→ THE TASK
Retype the opening lines of the listing below, ending with the line that contains "from mathutils import", and leave out any pictures.

→ DATA SHOWN
※ ※ ※

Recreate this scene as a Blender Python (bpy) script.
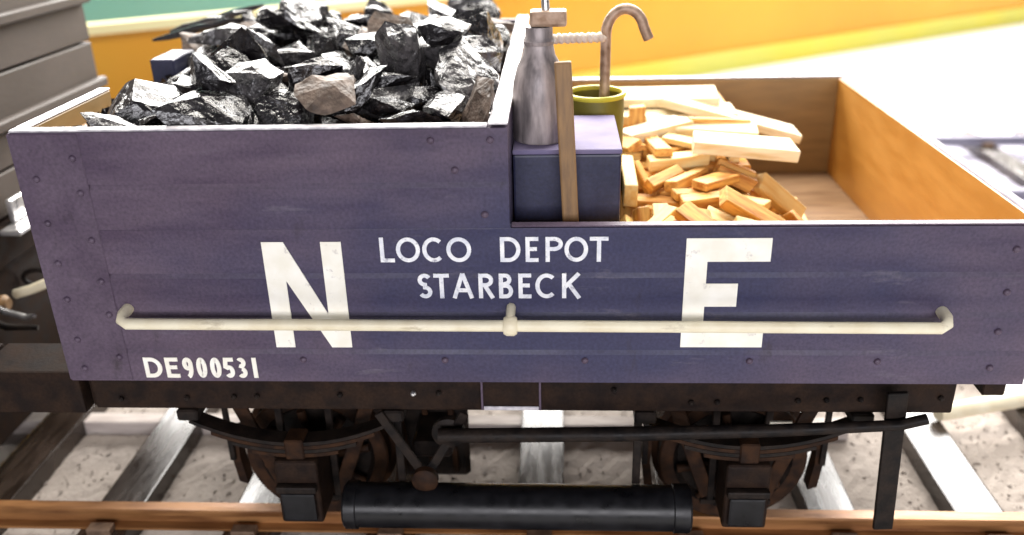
import bpy, bmesh, math, random
from mathutils import Vector, Matrix, Quaternion, noise

for o in list(bpy.data.objects): bpy.data.objects.remove(o)
sc = bpy.context.scene
COL = sc.collection
# ------------------------------------------------------------------ camera
cam_d = bpy.data.cameras.new('camera'); cam = bpy.data.objects.new('camera', cam_d); COL.objects.link(cam)
cam.location = (0.2662, -0.4020, 0.2468)
cam.rotation_euler = (math.radians(65.9329), math.radians(1.376), math.radians(2.7252))
cam_d.sensor_width = 36; cam_d.lens = 878.43 / 1024 * 36
cam_d.clip_start = 0.01; cam_d.clip_end = 100
cam_d.dof.use_dof = True; cam_d.dof.focus_distance = 0.455; cam_d.dof.aperture_fstop = 5.6
sc.camera = cam
# ------------------------------------------------------------------ world and lamps (an indoor display)
world = bpy.data.worlds.new('World'); sc.world = world; world.use_nodes = True
bg = world.node_tree.nodes['Background']; bg.inputs[0].default_value = (0.93, 0.93, 1.0, 1); bg.inputs[1].default_value = 0.09
def area(name, loc, target, size, power, col):
    d = bpy.data.lights.new(name, 'AREA'); d.shape = 'RECTANGLE'; d.size, d.size_y = size; d.energy = power; d.color = col
    o = bpy.data.objects.new(name, d); COL.objects.link(o); o.location = loc
    o.rotation_euler = (Vector(target) - Vector(loc)).to_track_quat('-Z', 'Y').to_euler()
    return o
area('window_light', (0.2, 2.9, 1.72), (0.25, 0.2, -0.05), (4.8, 1.5), 600, (1.0, 0.97, 0.93))
for lx, ly in ((-0.9, 0.9), (0.25, 0.55), (1.3, 1.0)):
    area('ceiling_light', (lx, ly, 1.9), (lx, ly, 0.0), (0.9, 0.4), 36, (1.0, 0.95, 0.88))
area('front_fill', (0.45, -2.3, 0.50), (0.25, 0.0, 0.0), (2.2, 0.8), 58, (0.97, 0.95, 1.0))  # unseen fill lamp added in front to brighten the near side
sc.view_settings.view_transform = 'Standard'; sc.view_settings.look = 'None'
sc.view_settings.exposure = 0.0; sc.view_settings.gamma = 1.0
sc.cycles.use_denoising = True

# ------------------------------------------------------------------ materials
def mat(name, col, rough=0.5, metal=0.0, col2=None, scale=60, detail=4, bump=0.0, bscale=None, dist=0.0005, rvar=0.0, stretch=(1,1,1), spec=0.5, lo=0.35, hi=0.65, coat=0.0):
    m = bpy.data.materials.new(name); m.use_nodes = True; nt = m.node_tree; N = nt.nodes; b = N['Principled BSDF']
    b.inputs['Base Color'].default_value = (*col, 1); b.inputs['Roughness'].default_value = rough; b.inputs['Metallic'].default_value = metal
    b.inputs['Specular IOR Level'].default_value = spec; b.inputs['Coat Weight'].default_value = coat
    tc = N.new('ShaderNodeTexCoord'); mp = N.new('ShaderNodeMapping'); mp.inputs['Scale'].default_value = stretch
    nt.links.new(tc.outputs['Object'], mp.inputs[0])
    info = N.new('ShaderNodeObjectInfo'); ofs = N.new('ShaderNodeVectorMath'); ofs.operation = 'MULTIPLY_ADD'
    ofs.inputs[1].default_value = (3.1, 5.7, 9.2)
    nt.links.new(info.outputs['Random'], ofs.inputs[0]); nt.links.new(mp.outputs[0], ofs.inputs[2])
    nz = N.new('ShaderNodeTexNoise'); nz.inputs['Scale'].default_value = scale; nz.inputs['Detail'].default_value = detail
    nt.links.new(ofs.outputs[0], nz.inputs['Vector'])
    if col2:
        r = N.new('ShaderNodeValToRGB'); r.color_ramp.elements[0].position = lo; r.color_ramp.elements[1].position = hi
        r.color_ramp.elements[0].color = (*col, 1); r.color_ramp.elements[1].color = (*col2, 1)
        nt.links.new(nz.outputs[0], r.inputs[0]); nt.links.new(r.outputs[0], b.inputs['Base Color'])
    if rvar:
        mr = N.new('ShaderNodeMapRange'); mr.inputs[3].default_value = max(0.03, rough - rvar); mr.inputs[4].default_value = min(1, rough + rvar)
        mr.inputs[1].default_value = 0.3; mr.inputs[2].default_value = 0.7
        nt.links.new(nz.outputs[0], mr.inputs[0]); nt.links.new(mr.outputs[0], b.inputs['Roughness'])
    if bump:
        n2 = N.new('ShaderNodeTexNoise'); n2.inputs['Scale'].default_value = bscale or scale; n2.inputs['Detail'].default_value = 6
        nt.links.new(ofs.outputs[0], n2.inputs['Vector'])
        bp = N.new('ShaderNodeBump'); bp.inputs['Strength'].default_value = bump; bp.inputs['Distance'].default_value = dist
        nt.links.new(n2.outputs[0], bp.inputs['Height']); nt.links.new(bp.outputs[0], b.inputs['Normal'])
    return m
M = {}
M['paint'] = mat('wagon_paint', (0.066, 0.045, 0.074), 0.5, 0, (0.100, 0.071, 0.103), 30, 9, 0.35, 900, 0.0002, 0.12, (0.6, 1, 3.0), spec=0.35)
M['plate'] = mat('plate_paint', (0.066, 0.045, 0.073), 0.5, 0, (0.096, 0.069, 0.100), 40, 9, 0.3, 900, 0.0002, 0.1, spec=0.35)
M['navy'] = mat('navy_paint', (0.014, 0.016, 0.046), 0.45, 0, (0.024, 0.026, 0.064), 50, 6, 0.2, 700, 0.0002, 0.08)
M['edge'] = mat('worn_lit_edge', (0.42, 0.40, 0.44), 0.45, 0.2, (0.75, 0.73, 0.74), 160, 6, 0.3, 500, 0.0003, 0.1)  # worn edges, with the bright light on their tops put into the colour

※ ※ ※

→ ANSWER FOR THE TASK
Recreate this scene as a Blender Python (bpy) script.
import bpy, bmesh, math, random
from mathutils import Vector, Matrix, Quaternion, noise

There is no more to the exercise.